| What you will do |
Filter out everything except lines holding "scene".

** START Dataset **

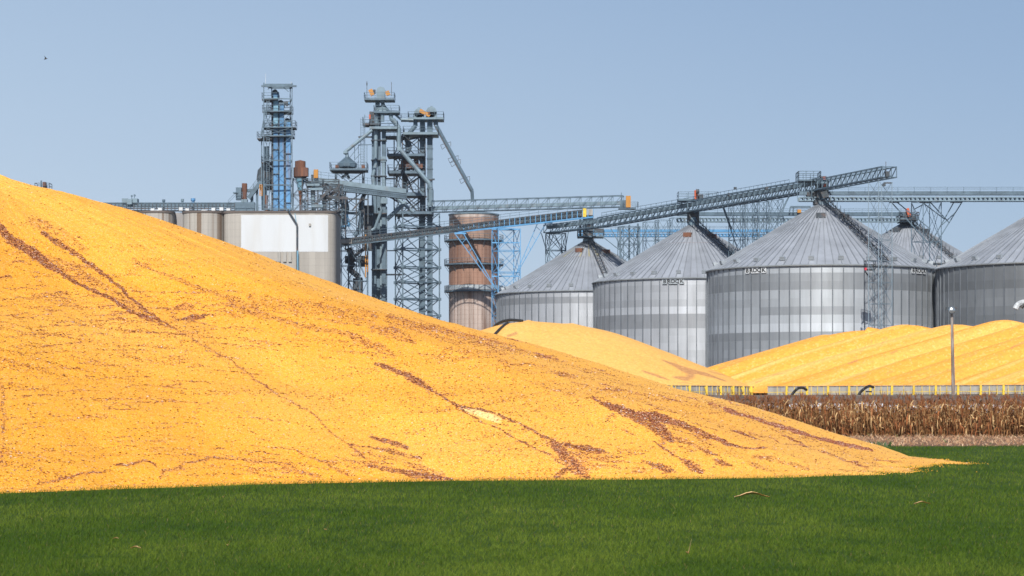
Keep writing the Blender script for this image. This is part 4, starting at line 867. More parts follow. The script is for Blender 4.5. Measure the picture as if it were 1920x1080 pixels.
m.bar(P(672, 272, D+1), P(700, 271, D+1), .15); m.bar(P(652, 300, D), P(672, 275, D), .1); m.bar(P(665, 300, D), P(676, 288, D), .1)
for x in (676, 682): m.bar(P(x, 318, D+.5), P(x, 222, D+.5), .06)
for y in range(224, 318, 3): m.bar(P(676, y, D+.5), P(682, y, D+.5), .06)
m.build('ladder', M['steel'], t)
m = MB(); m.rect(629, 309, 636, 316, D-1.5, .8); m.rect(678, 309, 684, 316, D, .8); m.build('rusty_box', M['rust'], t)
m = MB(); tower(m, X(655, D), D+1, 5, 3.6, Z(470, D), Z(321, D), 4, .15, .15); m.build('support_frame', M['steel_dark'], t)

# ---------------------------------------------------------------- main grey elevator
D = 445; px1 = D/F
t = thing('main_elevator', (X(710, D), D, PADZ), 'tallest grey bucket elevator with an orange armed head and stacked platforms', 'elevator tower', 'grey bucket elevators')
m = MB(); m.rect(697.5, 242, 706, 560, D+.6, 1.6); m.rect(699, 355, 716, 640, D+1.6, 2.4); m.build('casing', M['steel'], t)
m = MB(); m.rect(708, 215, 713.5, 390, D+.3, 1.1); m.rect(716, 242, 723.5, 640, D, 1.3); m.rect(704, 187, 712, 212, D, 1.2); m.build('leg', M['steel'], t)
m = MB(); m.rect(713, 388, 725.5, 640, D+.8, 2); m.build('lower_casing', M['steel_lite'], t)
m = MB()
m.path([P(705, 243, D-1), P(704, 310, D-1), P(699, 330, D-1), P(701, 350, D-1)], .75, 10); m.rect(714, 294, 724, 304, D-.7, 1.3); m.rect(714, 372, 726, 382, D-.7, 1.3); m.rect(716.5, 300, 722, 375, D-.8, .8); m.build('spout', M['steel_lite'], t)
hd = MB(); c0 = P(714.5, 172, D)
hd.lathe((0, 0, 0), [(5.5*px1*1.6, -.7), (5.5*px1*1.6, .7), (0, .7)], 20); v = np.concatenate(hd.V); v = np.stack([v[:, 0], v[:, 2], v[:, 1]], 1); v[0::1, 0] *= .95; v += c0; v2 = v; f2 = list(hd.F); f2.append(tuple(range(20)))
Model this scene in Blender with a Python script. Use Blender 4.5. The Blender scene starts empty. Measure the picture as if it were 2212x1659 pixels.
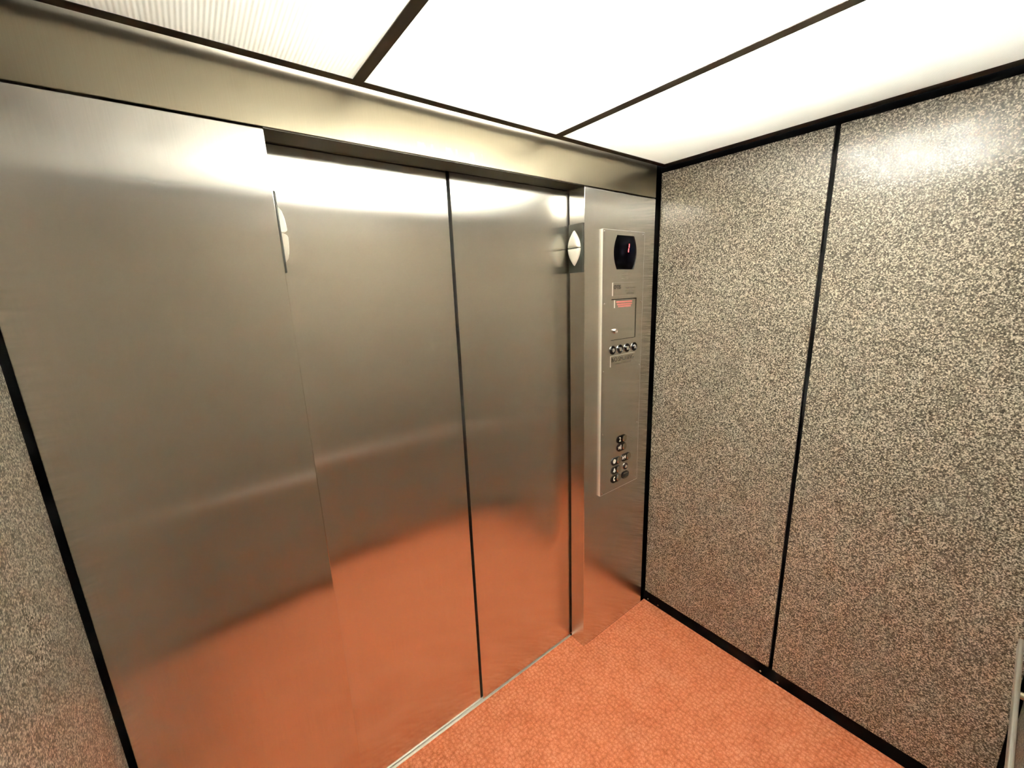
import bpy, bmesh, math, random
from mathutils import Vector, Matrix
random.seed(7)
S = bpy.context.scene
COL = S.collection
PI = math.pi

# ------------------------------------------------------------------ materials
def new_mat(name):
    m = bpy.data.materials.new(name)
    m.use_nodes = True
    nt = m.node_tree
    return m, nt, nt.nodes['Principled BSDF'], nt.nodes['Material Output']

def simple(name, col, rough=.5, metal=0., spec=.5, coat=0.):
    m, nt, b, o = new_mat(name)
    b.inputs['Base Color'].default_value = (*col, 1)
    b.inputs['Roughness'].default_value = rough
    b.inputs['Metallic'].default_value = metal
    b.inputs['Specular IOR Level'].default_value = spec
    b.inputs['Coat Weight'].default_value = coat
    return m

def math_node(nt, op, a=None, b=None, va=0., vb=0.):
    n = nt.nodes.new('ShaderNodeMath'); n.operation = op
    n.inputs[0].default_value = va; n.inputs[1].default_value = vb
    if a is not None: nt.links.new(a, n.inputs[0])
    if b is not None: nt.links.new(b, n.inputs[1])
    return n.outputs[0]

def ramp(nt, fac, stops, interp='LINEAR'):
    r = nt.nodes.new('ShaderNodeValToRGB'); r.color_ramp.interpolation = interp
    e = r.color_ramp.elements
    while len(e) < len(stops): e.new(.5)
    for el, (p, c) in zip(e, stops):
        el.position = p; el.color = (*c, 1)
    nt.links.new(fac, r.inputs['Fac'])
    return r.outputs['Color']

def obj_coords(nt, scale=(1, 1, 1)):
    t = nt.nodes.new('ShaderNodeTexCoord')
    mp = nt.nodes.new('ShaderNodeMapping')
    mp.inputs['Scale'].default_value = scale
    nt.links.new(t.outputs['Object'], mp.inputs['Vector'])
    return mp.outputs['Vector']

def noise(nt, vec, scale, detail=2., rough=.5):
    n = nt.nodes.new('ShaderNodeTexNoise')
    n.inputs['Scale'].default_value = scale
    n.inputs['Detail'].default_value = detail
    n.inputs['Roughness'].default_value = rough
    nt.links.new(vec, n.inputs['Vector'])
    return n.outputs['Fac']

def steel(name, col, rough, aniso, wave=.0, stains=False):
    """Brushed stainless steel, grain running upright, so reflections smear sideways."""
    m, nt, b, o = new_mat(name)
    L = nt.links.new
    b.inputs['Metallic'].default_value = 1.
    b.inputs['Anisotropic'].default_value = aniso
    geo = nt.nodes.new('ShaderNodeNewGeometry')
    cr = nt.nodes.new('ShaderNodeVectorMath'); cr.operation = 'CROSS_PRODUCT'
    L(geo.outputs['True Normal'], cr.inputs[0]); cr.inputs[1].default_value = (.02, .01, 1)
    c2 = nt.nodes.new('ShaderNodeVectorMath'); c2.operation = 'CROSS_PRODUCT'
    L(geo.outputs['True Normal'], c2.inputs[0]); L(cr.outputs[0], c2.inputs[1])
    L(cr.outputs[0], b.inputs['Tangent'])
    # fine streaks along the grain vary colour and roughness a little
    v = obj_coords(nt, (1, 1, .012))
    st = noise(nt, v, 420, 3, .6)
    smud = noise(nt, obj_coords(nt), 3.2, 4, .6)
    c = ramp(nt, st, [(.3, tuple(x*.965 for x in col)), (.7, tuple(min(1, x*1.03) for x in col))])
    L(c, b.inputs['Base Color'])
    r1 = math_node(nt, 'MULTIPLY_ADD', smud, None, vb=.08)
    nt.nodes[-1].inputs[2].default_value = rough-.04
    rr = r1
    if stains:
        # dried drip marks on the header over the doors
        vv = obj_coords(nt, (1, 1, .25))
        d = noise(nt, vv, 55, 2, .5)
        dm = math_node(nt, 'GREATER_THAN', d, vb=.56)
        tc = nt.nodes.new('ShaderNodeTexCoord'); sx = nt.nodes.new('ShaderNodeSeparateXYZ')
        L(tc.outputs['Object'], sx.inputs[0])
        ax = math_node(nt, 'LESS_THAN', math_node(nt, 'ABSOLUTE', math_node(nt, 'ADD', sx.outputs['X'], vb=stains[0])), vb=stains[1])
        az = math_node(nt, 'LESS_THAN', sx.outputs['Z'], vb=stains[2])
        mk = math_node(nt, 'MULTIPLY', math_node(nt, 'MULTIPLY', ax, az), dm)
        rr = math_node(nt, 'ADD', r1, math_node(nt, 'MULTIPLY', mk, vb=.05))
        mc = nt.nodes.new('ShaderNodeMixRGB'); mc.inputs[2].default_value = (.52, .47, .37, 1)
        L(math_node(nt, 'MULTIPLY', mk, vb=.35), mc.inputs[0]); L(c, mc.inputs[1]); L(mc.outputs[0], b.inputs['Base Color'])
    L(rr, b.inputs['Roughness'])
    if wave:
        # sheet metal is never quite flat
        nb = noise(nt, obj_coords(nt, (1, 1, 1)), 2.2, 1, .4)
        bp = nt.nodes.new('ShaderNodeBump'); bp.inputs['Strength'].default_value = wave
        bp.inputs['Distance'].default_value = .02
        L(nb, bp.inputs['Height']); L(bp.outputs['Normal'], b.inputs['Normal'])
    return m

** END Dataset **
** START Dataset **

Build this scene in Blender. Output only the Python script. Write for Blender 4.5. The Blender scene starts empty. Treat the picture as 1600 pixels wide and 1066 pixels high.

** END Dataset **

| Answer |
Model this scene in Blender with a Python script. Use Blender 4.5. The Blender scene starts empty. Measure the picture as if it were 2212x1659 pixels.
S = bpy.context.scene
Build this scene in Blender. Output only the Python script. Write for Blender 4.5. The Blender scene starts empty. Treat the picture as 1600 pixels wide and 1066 pixels high.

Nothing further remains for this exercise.